The Promise and the Reality
The reasons that we have a representative democracy, in which citizens elect executives and legislators to handle the day to day business of governing, are fairly obvious. Millions of citizens cannot sit down together and make the many and complex decisions that must be made. Even if we could, we have our own lives to live; we do not have the time or expertise to make those decisions. That is why we call on experts. We do it in our daily lives. We call on plumbers to handle our water supply and drainage problems, and mechanics to fix our automobiles. And we elect people to govern our country according to our wishes and values.
But ever since the founding of the United States, with its promise of government by, for, and of the people, that ideal has been subverted by powerful elites. One way or another, they manage to corrupt or coopt our elected officials.
As much as we might like to imagine an idyllic past when democracy flourished pure and unsullied, it has been ever thus. The struggle to make government serve the people is never-ending.
Thus the appeal of direct democracy: it is an attempt to bypass the corrupt politicians with what, essentially, is legislation voted on directly by the people.
During the Progressive Era in American political history several innovations in direct democracy were introduced which are still with us. First discussed in the 1890s, they were adopted by many states during the first two decades of the twentieth century. Thomas Goebel did an extensive study of this movement:
The initiative gives citizens the power to place a proposition on the ballot subject to popular vote. Some states allow the use of the initiative for both constitutional amendments and statutes; others limit its application to statutes only. The referendum, which is much less frequently used today than the initiative, gives citizens the power to either accept or reject specific legislation that was enacted by a legislature. The recall compels an elected official to face a special election before his or her tenure in office has come to an end. (3)
All three are still in use in many states, but the most important is the initiative, which in effect allows the citizens to directly vote on legislation. Sometimes, as in Florida, this takes the form of amendments to the state constitution. The purpose of all three was to reduce or eliminate the influence of big money special interests on the political process. It did not work. In fact, they have been taken over by the big money special interests.
Direct democracy campaigns are hugely expensive. Gathering petitions can rarely be accomplished primarily by volunteers; it must be done by petition firms and can cost more than $1 million. To succeed, many more millions must be spent on TV ads.
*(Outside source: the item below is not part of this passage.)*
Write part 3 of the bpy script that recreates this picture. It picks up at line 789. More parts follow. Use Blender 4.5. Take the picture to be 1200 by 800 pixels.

Christopher Georges, in an essay about Ross Perot's proposed “teledemocracy” in the 1990s, pointed out that “More, not less, money is spent in direct democracy politics than in representative politics.” He argues that voters are more likely to be conned by direct appeals from special interests than elected representatives are to be corrupted by them. This is how he puts it:
Look at it this way: If you are a salesman trying to sell a car to an 80-year-old woman, would you rather deal with her, or her representative — her son the lawyer? For the monied interests, that's a no-brainer. (42)
The problem is that direct democracy does not eliminate the need for tremendous amounts of money. It is just spent to determine individual issues rather than on the election of politicians. And then you still have the fundamental problem with direct democracy: the fact that individual citizens have lots on their minds and must rely on impressions to decide about issues. Expensive television campaigns are the most effective way to create those impressions.
Goebel provides some sobering facts about money spent in California initiatives:
Campaign expenditures commonly run into the millions for opponents and advocates alike. Behind the headlines generated by individual campaigns lie the stark figures that reveal the truly staggering costs of initiative campaigns. A commission investigating direct democracy in California estimated that $127 million was spent on these campaigns alone in 1988; in 1996 that figure, according to the California secretary of state, had climbed to more than $141 million. Most of the funds are contributed by business interests. Of the eighteen most expensive petition campaigns between 1956 and 1990, 83 percent of the funds came from business, 8 percent was donated by individuals, 3 percent was raised by labor, 2 percent by officeholders, and 1 percent by the political parties. In 1990, 67 percent of all the money raised came in donations of over $100,000, and 37 percent came as the result of contributions of over $1 million. Small contributions of under $1,000 accounted for 78 percent of the total number of contributions but for just 6 percent of the money received. Business interests clearly dominate the initiative process in California and other states. (194)
Direct democracy is not the solution.